Dog Sport Trainers Are Not Always Behavior Savvy

Dog Sport Trainers Are Not Always Behavior Savvy

Good dog-sport trainers are often ridiculously skilled, well educated in their field, and very experienced in their sport but unfortunately that doesn’t mean they are skilled or qualified dog trainers in the broad sense of the word or that they are behavior savvy.  They know how to teach the set of skills that encompass their own sport very well but they may not have a broader understanding of dog training or behavior.  The same can also be said for dog-sport “people” compared to “dog-people”–they have specialized in their sport and may not have a terribly broad range of knowledge or experience to pull from.  They may not understand working with fearful dogs, they may not understand a young dog’s fear period, they may struggle when the handler is having issues with day-to-day behaviors, and are often unknowingly doing more harm than good if a dog has a behavior challenge.
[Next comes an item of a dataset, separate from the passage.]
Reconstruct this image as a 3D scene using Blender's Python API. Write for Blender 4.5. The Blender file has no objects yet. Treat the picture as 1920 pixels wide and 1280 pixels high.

Now, this is absolutely not always the case.  There are plenty of dog-sport trainers who were basic dog trainers before they became sport trainers or who may have started with sports but who have taken time to round out their canine learning education.  There are some extremely skilled trainers who wear both the sport hat and a behavior hat and if you have one of those in your area, latch on to them and don’t let go! They are absolutely worth their weight in gold if you happen to have one in your area.

Dog sports can be absolutely amazing for building confidence, improving teamwork, and an appropriate outlet for mental and physical energy.  There are some amazing sport instructors out there that can problem solve like crazy through a contacts issue, why the dog is pulling off a jump, how to teach a dog to collect before entering the poles, how to fix a wonky “front,” how to teach a vault v.s. an over, and much much more.  If you are interested in getting involved with a specific dog sport, finding a skilled trainer with experience with that sport is a must if you want to be successful and not have to re-train things later.  I couldn’t imagine where I would be with Rio’s agility without the guidance of a handful of fantastic agility handlers and trainers guiding me.

Many of these trainers do not, however, have a strong foundation of training outside their sport and I’ve had quite a few experiences of sport trainers giving some really bad advice to students or simply not knowing how to work with a dog that is not the typical confident go-get’m attitude.  One student who has a dog who has some arousal problems was told to alpha-roll her dog to help with the dog getting snappy when he was over the top excited. Another person I know was instructed to drag her scared dog across the full-sized dog walk so the dog would “get over it” by “getting used to it.”  A former student went to an experienced/skilled agility handler and asked a simple question about leash walking skills and the person’s solution was to strap a prong collar on the dog and pop it (yes pop it) ever time the dog pulled.  The advice given to these people was dangerous to both the dogs and the handlers, potentially seriously detrimental to the dogs, and overal, just really bad advice.  But because the advice came from an “expert”, the handlers followed their advice and found out the hard way it was not good advice.

When a trainer is really highly specialized in one area, I think they sometimes lose sight of the big world (again, not always, there are definitely high level sport trainers that are “dog trainers” in the broader sense of the word).  They are so used to training and problem solving the same set of behaviors and in a specific context that the other dog training skills they may have had go unpracticed (or they are not interested in learning the new skills/ideas/practices). Their skills within the sport are practiced like crazy while their skills based strictly on learning theory may deteriorate.  I’m quite the opposite, I could give you advice on how I’d fix an advanced agility issue but it would be based on learning theory, not the context of the sport.  I can help coach you from behavior X (unwanted) to behavior Y (desired behavior)–I know how to change behavior–but it may not really fix your problem.  While the advice wouldn’t be dangerous, it very well may set you back in your training because my solution doesn’t fit into the context of agility, it is strictly how to get from X behavior to Y behavior and I do not have the high level agility knowledge to fit my solution into the context of the sport.

The moral of my story is that while finding canine sport trainers and mentors is so very important, they are not always the best resources for basic training or behavior questions.  Their advice may be ineffective, outdated, or even dangerous not because they aren’t good trainers but because they are so specialized and skilled in their sport.  Now, there are definitely sport trainers and sport dog people that are skilled and knowledgeable beyond their sport but they are not always the norm.  So, just be mindful when taking or seeking advice that may be outside the area of expertise for the trainer or “dog person”–the advice they give may not be terribly valid and could potentially be very bad.

1 Comment
  1. Once again I cannot help but feel so so so grateful and lucky to have found my trainer and friend. I say lucky because I contacted her almost at random from a list of local trainers when we were first dealing with Shiva’s reactivity and separation anxiety. She turned out to be not only very knowledgeable about behaviour but is also a successful agility competitor and her advice has been life-changing. I can’t imagine where we would be if I had chosen someone else on the list!